Postearthquake fire performance of cavity-insulated CFS shear walls with gypsum and calcium-silicate sheathing

Building and construction industry have rapidly grown in recent decades in response to the population and economic demands. An emerging strategy to improve the sustainability of civil structures is to employ construction materials with high fire resistance, good seismic performance, and environmental protection capabilities. Cold-formed steel has the potential to meet these demands. Despite major advances in civil engineering, providing solutions to prevalent secondary disasters such as the post-earthquake fires has remained a challenge. Based on recent findings, researchers suggested the need to consider the changes in fire resistance performance due to damages in the cold-formed steel walls for the proper understanding of the cold-formed steel behavior during combined earthquakes and fire tragedies.

To address the aforementioned challenges, a team of researchers at China University of Mining and Technology: Professor Wei Chen, Professor Jihong Ye, Qiang Wang (Ph.D. Student), and Professor Jian Jiang, in collaboration with Mr. Yafei Qin from Shangai Beststeel Streel Structure Building Systems Company, presented a new strategy for the investigation of the post-earthquake fire performance of cavity-insulated cold-formed steel shear walls with gypsum as face layer sheathing. Rather than using double-layer gypsum plasterboards as base-layer sheathing, calcium silicate boards were considered better in terms of seismic, mechanical, and post-earthquake fire performance. Their work is currently published in the research journal, Thin-Walled Structures.

In the reported experimental work, four identical specimens were investigated. The first specimen was subjected to fire without seismic damage, while the remaining three were first subjected to cyclic loading tests of different drift ratios followed by fire experiments. Results showed that substituting the gypsum boards with calcium-silicate improved the residual fire resistance time and the shear behavior of the cold-formed steel walls. The relationship between the drift ratios and fire resistance time was explored, considering a load ratio of 0.27. The fire resistance performance of the cold-formed steel shear walls was unlikely to be affected by earthquakes when the drift ratio is less than 1%. However, an increase in the drift ratio from 2% to 3.5% respectively, resulted in a fire-resistance time of 17 and 26 minutes less than the walls without earthquake damage.

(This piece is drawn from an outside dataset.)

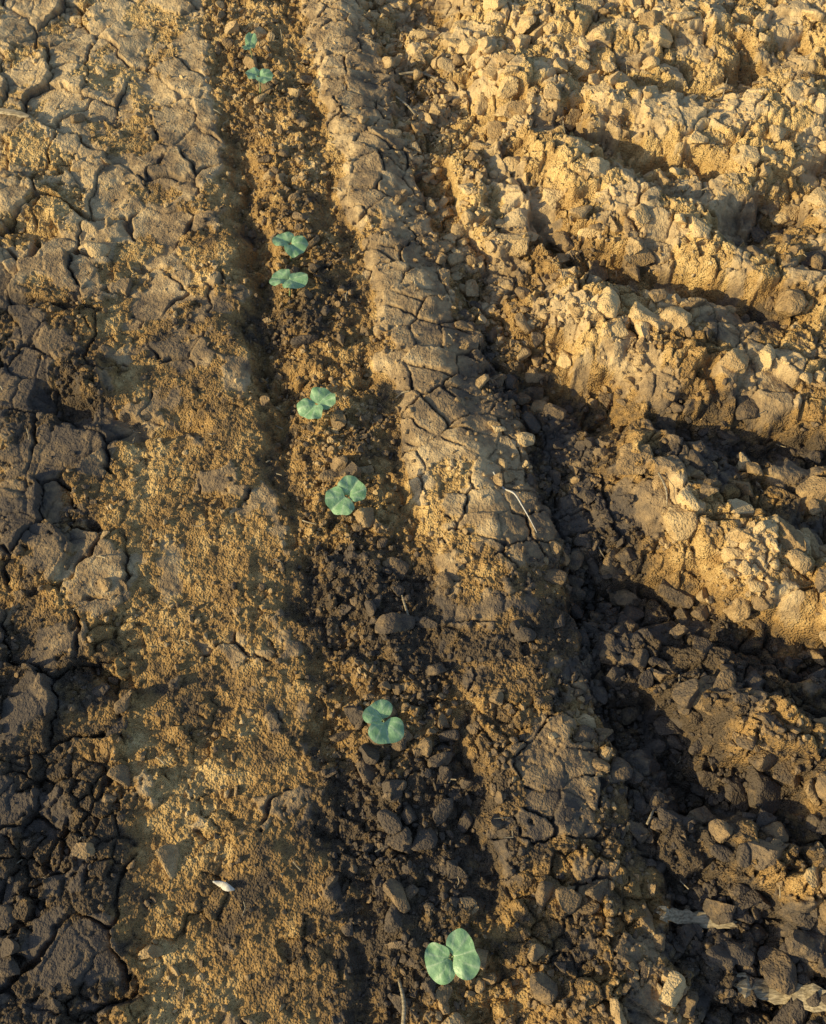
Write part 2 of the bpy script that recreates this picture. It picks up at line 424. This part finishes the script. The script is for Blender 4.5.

Insulation, integrity, and structural failure modes of the GP-CS sheathed cold-formed steel were discussed. The structural fire was generally caused by local buckling of hot stud flange under both fire and post-earthquake fire conditions. The failure location of the steel studs shifted from the top frame towards the bottom with an increase in the drift ratio. Furthermore, the authors noted that avoiding overlapped board joints on the same sides on double-layer sheathing was useful in improving the repeatability, fire resistance time and time-temperature curves of the cold-formed steel walls. Instead, an excellent practical design should incorporate cold-formed steel walls with GP and CS sheathing, especially for mid-rise buildings.

In summary, the study presented a post-earthquake fire performance investigation of cavity-insulated cold-formed steel shear walls with gypsum and calcium-silicate sheathing. The feasibility of the approach was successfully demonstrated using four identical specimens where it was reported that using calcium-silicate instead of gypsum for base-layer sheathing significantly improved the shear properties and fire resistance time. In a statement to Advances in Engineering, the authors pointed out that their findings will help protect building structures against secondary disasters like post-earthquake fires.